▶ [DATA SEGMENT]

........

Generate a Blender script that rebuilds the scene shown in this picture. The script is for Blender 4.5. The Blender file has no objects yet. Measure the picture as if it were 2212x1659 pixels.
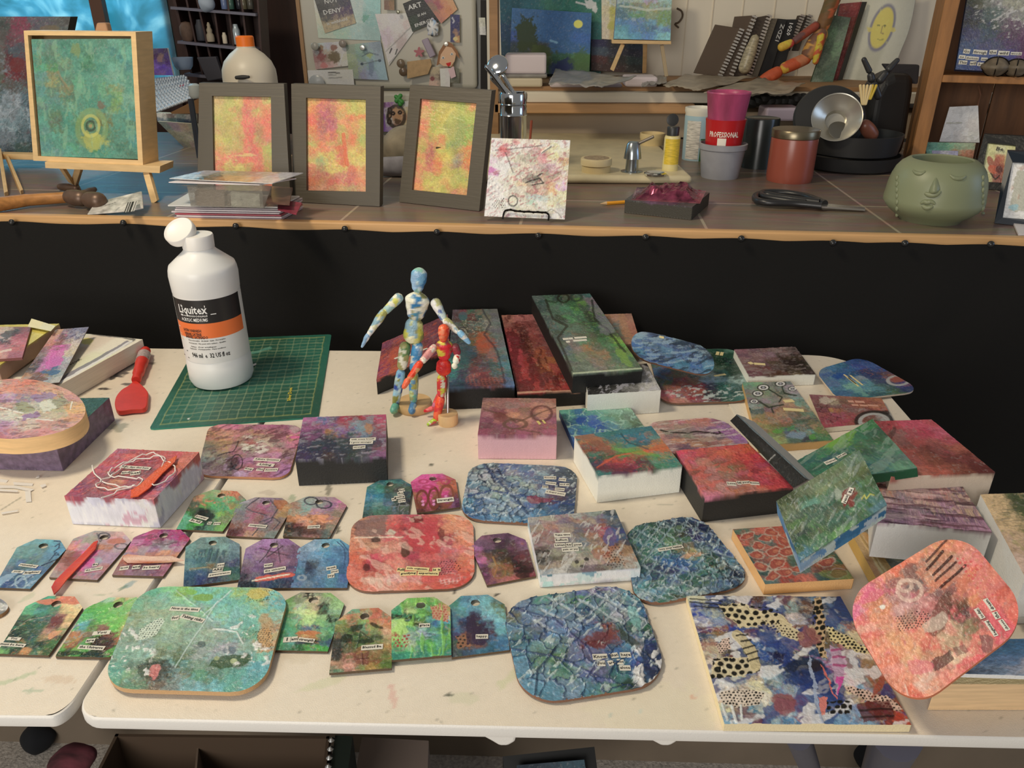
import bpy, bmesh, math, random
import numpy as np
from mathutils import Vector, Matrix

# ---------------------------------------------------------------- camera
FPX = 1661.0; PITCH = math.radians(26.0); YAW = math.radians(2.0)
CAM = np.array([0.0, 0.0, 1.25])
TZ = 0.74; CZ = 0.915
Fv = np.array([-math.sin(YAW)*math.cos(PITCH), math.cos(YAW)*math.cos(PITCH), -math.sin(PITCH)])
Rv = np.array([math.cos(YAW), math.sin(YAW), 0.0])
Uv = np.cross(Rv, Fv)
sc = bpy.context.scene
col = sc.collection
cd = bpy.data.cameras.new('camera'); cam = bpy.data.objects.new('camera', cd); col.objects.link(cam)
cd.sensor_width = 36.0; cd.lens = FPX/2212.0*36.0; cd.clip_start = 0.05
M3 = Matrix(((Rv[0], Uv[0], -Fv[0]), (Rv[1], Uv[1], -Fv[1]), (Rv[2], Uv[2], -Fv[2])))
cam.matrix_world = Matrix.Translation(Vector(CAM)) @ M3.to_4x4()
sc.camera = cam
sc.view_settings.view_transform = 'Standard'; sc.view_settings.look = 'None'
sc.view_settings.gamma = 1.0; sc.view_settings.exposure = 0.13
sc.view_settings.use_curve_mapping = False

# ---------------------------------------------------------------- light
w = bpy.data.worlds.new('world'); sc.world = w; w.use_nodes = True
w.node_tree.nodes['Background'].inputs[0].default_value = (0.95, 0.92, 0.88, 1)
w.node_tree.nodes['Background'].inputs[1].default_value = 0.20
def area(name, loc, tgt, sx, sy, power, color):
    l = bpy.data.lights.new(name, 'AREA'); l.shape = 'RECTANGLE'; l.size = sx; l.size_y = sy
    l.energy = power; l.color = color
    o = bpy.data.objects.new(name, l); col.objects.link(o); o.location = loc
    d = Vector(tgt)-Vector(loc); o.rotation_euler = d.to_track_quat('-Z', 'Y').to_euler()
    return o
area('ceiling_lamp_light', (-1.0, 0.70, 2.35), (0.10, 0.90, 0.74), 0.30, 0.30, 17.0, (1.0, 0.86, 0.64))
area('room_window_light', (-1.0, -1.5, 1.45), (0.1, 0.9, 0.8), 1.4, 1.1, 34.0, (0.98, 0.94, 0.88))
area('left_daylight', (-1.7, 3.3, 1.9), (-0.6, 1.6, 0.9), 1.3, 1.0, 20.0, (0.45, 0.80, 1.0))
area('right_daylight', (2.1, 1.0, 1.35), (1.0, 1.3, 0.95), 0.6, 0.6, 3.0, (0.45, 0.65, 1.0))

# ---------------------------------------------------------------- projection helpers
def ray(px, py):
    return Fv + Rv*((px-1106.0)/FPX) + Uv*((829.5-py)/FPX)
def P(px, py, z):                       # point on the horizontal plane z
    d = ray(px, py); return CAM + d*((z-CAM[2])/d[2])
def Q(px, py, Y):                       # point on the vertical plane y=Y
    d = ray(px, py); return CAM + d*((Y-CAM[1])/d[1])
def PP(px, py, p0, n):                  # point on a general plane
    d = ray(px, py); return CAM + d*(np.dot(p0-CAM, n)/np.dot(d, n))
def proj(W):
    v = W-CAM; f = v@Fv
    return 1106.0+FPX*(v@Rv)/f, 829.5-FPX*(v@Uv)/f
def zt(b, t, z0=TZ):                    # height of a corner seen at t above a base seen at b
    Wb = P(b[0], b[1], z0); return Q(t[0], t[1], Wb[1])[2]

# ---------------------------------------------------------------- colour
def s2l(c):
    c = np.asarray(c, float); return np.where(c <= 0.04045, c/12.92, ((c+0.055)/1.055)**2.4)
KC = np.array([1.13, 1.13, 1.10])
def hx(s, k=1.0):
    if len(s) == 3: v = [int(ch, 16)/15.0 for ch in s]
    else: v = [int(s[i:i+2], 16)/255.0 for i in (0, 2, 4)]
    return np.clip(s2l(v)*KC*k, 0.002, 0.88)

# ---------------------------------------------------------------- noise
def _h(xi, yi, seed):
    n = (xi*374761393 + yi*668265263 + seed*974634777) & 0xffffffff
    n = ((n ^ (n >> 13))*1274126177) & 0xffffffff
    return ((n ^ (n >> 16)) & 0xffff)/65535.0
def vn(x, y, seed=0):
    xi = np.floor(x).astype(np.int64); yi = np.floor(y).astype(np.int64)
    fx = x-xi; fy = y-yi; fx = fx*fx*(3-2*fx); fy = fy*fy*(3-2*fy)
    a = _h(xi, yi, seed); b = _h(xi+1, yi, seed); c = _h(xi, yi+1, seed); d = _h(xi+1, yi+1, seed)
    return (a*(1-fx)+b*fx)*(1-fy)+(c*(1-fx)+d*fx)*fy
def fbm(x, y, seed=0, o=4):
    r = 0; a = 0.5; t = 0
    for i in range(o):
        r = r+a*vn(x, y, seed+i*17); t += a; a *= 0.55; x = x*2.03+3.1; y = y*2.03+1.7
    return r/t
def vor(x, y, seed=0):                  # distance gap between the two nearest seeds, cell id
    xi = np.floor(x).astype(np.int64); yi = np.floor(y).astype(np.int64)
    f1 = np.full(x.shape, 9.0); f2 = np.full(x.shape, 9.0); cid = np.zeros(x.shape)
    for i in (-1, 0, 1):
        for j in (-1, 0, 1):
            cx = xi+i; cy = yi+j
            d = np.hypot(cx+_h(cx, cy, seed)*0.9-x, cy+_h(cx, cy, seed+5)*0.9-y)
            nw = d < f1
            f2 = np.where(nw, f1, np.minimum(f2, d)); cid = np.where(nw, _h(cx, cy, seed+9), cid); f1 = np.where(nw, d, f1)
    return f2-f1, cid
def sm(a, b, x):
    t = np.clip((x-a)/(b-a), 0, 1); return t*t*(3-2*t)

# ---------------------------------------------------------------- painting engine: colours for the vertices of a painted surface
def segd(X, Y, pts):
    d = np.full(X.shape, 1e9)
    for (x0, y0), (x1, y1) in zip(pts[:-1], pts[1:]):
        dx, dy = x1-x0, y1-y0; L = dx*dx+dy*dy+1e-9
        t = np.clip(((X-x0)*dx+(Y-y0)*dy)/L, 0, 1)
        d = np.minimum(d, np.hypot(X-x0-t*dx, Y-y0-t*dy))
    return d
def inpoly(X, Y, pts):
    c = np.zeros(X.shape, bool); n = len(pts)
    for i in range(n):
        x0, y0 = pts[i]; x1, y1 = pts[i-1]
        c ^= ((y0 > Y) != (y1 > Y)) & (X < (x1-x0)*(Y-y0)/(y1-y0+1e-9)+x0)
    return c
def paint(grid, U, V, S, T, X, Y, layers=(), seed=1, k=1.0, wa=0.06, busy=0.45, grain=0.26, hard=0.82, st=1.0, sa=0.0):
    g = [r.split() for r in grid.split('/')]
    nc = max(len(r) for r in g); g = [r+[r[-1]]*(nc-len(r)) for r in g]
    G = np.array([[hx(c, k) for c in r] for r in g]); nr = len(g)
    w1 = fbm(S*55, T*55, seed)-0.5; w2 = fbm(S*55+9, T*55+4, seed+3)-0.5
    w3 = fbm(S*160, T*160, seed+31, 3)-0.5; w4 = fbm(S*160+9, T*160+4, seed+37, 3)-0.5
    u = U+wa*2*(w1+0.55*w3); v = V+wa*2*(w2+0.55*w4)
    x = np.clip(u*nc-0.5, 0, nc-1); y = np.clip((1-v)*nr-0.5, 0, nr-1)
    x0 = np.floor(x).astype(int); y0 = np.floor(y).astype(int); x1 = np.minimum(x0+1, nc-1); y1 = np.minimum(y0+1, nr-1)
    fx = x-x0; fy = y-y0
    def sh(f): return f*(1-hard)+hard*sm(0.35, 0.65, f)
    fx = sh(fx)[:, None]; fy = sh(fy)[:, None]
    C = (G[y0, x0]*(1-fx)+G[y0, x1]*fx)*(1-fy)+(G[y1, x0]*(1-fx)+G[y1, x1]*fx)*fy
    ca, sa_ = math.cos(sa), math.sin(sa)
    A = (S*ca+T*sa_)*st; B = (-S*sa_+T*ca)/st
    if busy > 0:                        # brush strokes that borrow neighbouring colours
        pal = G.reshape(-1, 3)
        for q, f in ((0, 90), (1, 190), (2, 380)):
            m = fbm(A*f+q*7, B*f, seed+50+q, 3)
            off = (fbm(A*f*0.6+3, B*f*0.6, seed+60+q, 2)-0.5)*1.6
            ix = np.clip(((u+off*0.55)*nc).astype(int), 0, nc-1); iy = np.clip(((1-v+off*0.8)*nr).astype(int), 0, nr-1)
            al = (sm(0.48, 0.60, m)*busy*(0.9, 0.8, 0.5)[q])[:, None]
            C = C*(1-al)+G[iy, ix]*al
    gr = fbm(A*420, B*420, seed+80, 3)-0.5
    gr2 = fbm(A*120, B*120, seed+83, 3)-0.5
    C = C*(1+grain*2.2*gr+grain*1.6*gr2)[:, None]
    hl = sm(0.66, 0.80, fbm(A*300, B*300, seed+90, 3))*grain
    C = C+(np.array([0.75, 0.75, 0.72])*0.6-C)*np.clip(hl, 0, 0.5)[:, None]
    H = 0.0004*gr2+0.0004*gr
    for L in layers:
        kd = L[0]
        if kd == 'b':                   # blob: x y rx ry colour alpha angle
            _, bx, by, rx, ry, c = L[:6]; al = L[6] if len(L) > 6 else 0.8; an = math.radians(L[7]) if len(L) > 7 else 0
            dx = X-bx; dy = Y-by; a_ = dx*math.cos(an)-dy*math.sin(an); b_ = dx*math.sin(an)+dy*math.cos(an)
            r = np.hypot(a_/rx, b_/ry)+1.1*w1+0.9*w3
            m = 1-sm(0.85, 1.1, r)
        elif kd == 'e':                 # crisp ellipse
            _, bx, by, rx, ry, c = L[:6]; al = L[6] if len(L) > 6 else 1
            an = math.radians(L[7]) if len(L) > 7 else 0
            dx = X-bx; dy = Y-by; a_ = dx*math.cos(an)-dy*math.sin(an); b_ = dx*math.sin(an)+dy*math.cos(an)
            m = 1-sm(0.9, 1.05, np.hypot(a_/rx, b_/ry))
        elif kd == 'o':                 # ring
            _, bx, by, rx, ry, wd, c = L[:7]; al = L[7] if len(L) > 7 else 1
            r = np.hypot((X-bx)/rx, (Y-by)/ry); m = 1-sm(0.7, 1.2, np.abs(r-1)*min(rx, ry)/wd)
        elif kd == 'p':                 # torn paper polygon
            _, pts, c = L[:3]; al = L[3] if len(L) > 3 else 0.9
            m = inpoly(X+10*w3+6*w1, Y+10*w4+6*w2, pts).astype(float)
        elif kd == 'l':                 # line
            _, pts, wd, c = L[:4]; al = L[4] if len(L) > 4 else 0.9
            d = segd(X+4*w1, Y+4*w2, pts); m = 1-sm(wd*0.5, wd*0.5+1.0, d)
            H = H+0.0004*m
        elif kd == 'd':                 # dots inside a polygon: pts spacing radius colour background
            _, pts, sp, rr, c, bg = L[:6]; al = 1
            mm = inpoly(X+10*w3, Y+8*w4, pts)
            if bg: C = C*(1-0.9*mm[:, None])+hx(bg, k)*0.9*mm[:, None]
            yy = Y/(sp*0.75)+.25*np.sin(X/sp*.9); row = np.floor(yy).astype(np.int64); xx = X/sp+0.5*(row % 2); ci = np.floor(xx).astype(np.int64)
            d = np.hypot((xx-ci-0.5+.34*(_h(ci, row, seed)-.5))*sp, (yy-row-0.5+.3*(_h(ci, row, seed+3)-.5))*sp*0.95)
            q = rr*(.7+.45*_h(ci, row, seed+7)); m = (1-sm(q*0.75, q*1.1, d))*mm
        elif kd == 'v':                 # cell pattern lines: freq width colour alpha [cx cy rx ry]
            _, f, wd, c, al = L[:5]; g_, ci = vor(S*f+w1, T*f+w2, seed+3)
            m = 1-sm(wd*0.5, wd, g_); 
            C = C*(1+0.25*(ci-0.5))[:, None]
            if len(L) > 5: m = m*(1-sm(0.8, 1.1, np.hypot((X-L[5])/L[7], (Y-L[6])/L[8])+w1))
            H = H+0.0008*m
        elif kd == 'g':                 # scratched grid: angle pitch(m) width colour alpha [cx cy rx ry]
            _, an, f, wd, c, al = L[:6]; an = math.radians(an)
            a_ = (S*math.cos(an)+T*math.sin(an)+0.004*w1)/f; b_ = (-S*math.sin(an)+T*math.cos(an)+0.004*w2)/f
            q = np.minimum(np.abs(a_-np.round(a_)), np.abs(b_-np.round(b_)))
            m = (1-sm(wd*0.5, wd, q))*sm(0.38, 0.5, fbm(S*60, T*60, seed+5, 2)+0.06)
            if len(L) > 6: m = m*(1-sm(0.8, 1.1, np.hypot((X-L[6])/L[8], (Y-L[7])/L[9])+w1))
            H = H-0.0008*m
        elif kd == 's':                 # streak noise: angle freq stretch threshold colour alpha
            _, an, f, s_, th, c, al = L[:7]; an = math.radians(an)
            a_ = (S*math.cos(an)+T*math.sin(an))*f/s_; b_ = (-S*math.sin(an)+T*math.cos(an))*f
            m = sm(th, th+0.07, fbm(a_+w1, b_+w2, seed+len(str(L)), 3))
            if len(L) > 7: m = m*(1-sm(0.8, 1.1, np.hypot((X-L[7])/L[9], (Y-L[8])/L[10])+w1))
            H = H+0.0005*m
        m = (m*al)[:, None]
        C = C*(1-m)+hx(c, k)*m
    Lm = (C@np.array([0.25, 0.62, 0.13]))[:, None]
    C = (Lm+(C-Lm)*0.79)*0.97
    return np.clip(C, 0.002, 0.9), H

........

▶ [EXERCISE INSTRUCTIONS]
Copy nothing but the lines from the top of the material through the line holding "from mathutils import Vector, Matrix", exactly as written; omit pictures.

▶ [ANSWER FOR THIS EXERCISE]
Generate a Blender script that rebuilds the scene shown in this picture. The script is for Blender 4.5. The Blender file has no objects yet. Measure the picture as if it were 2212x1659 pixels.
import bpy, bmesh, math, random
import numpy as np
from mathutils import Vector, Matrix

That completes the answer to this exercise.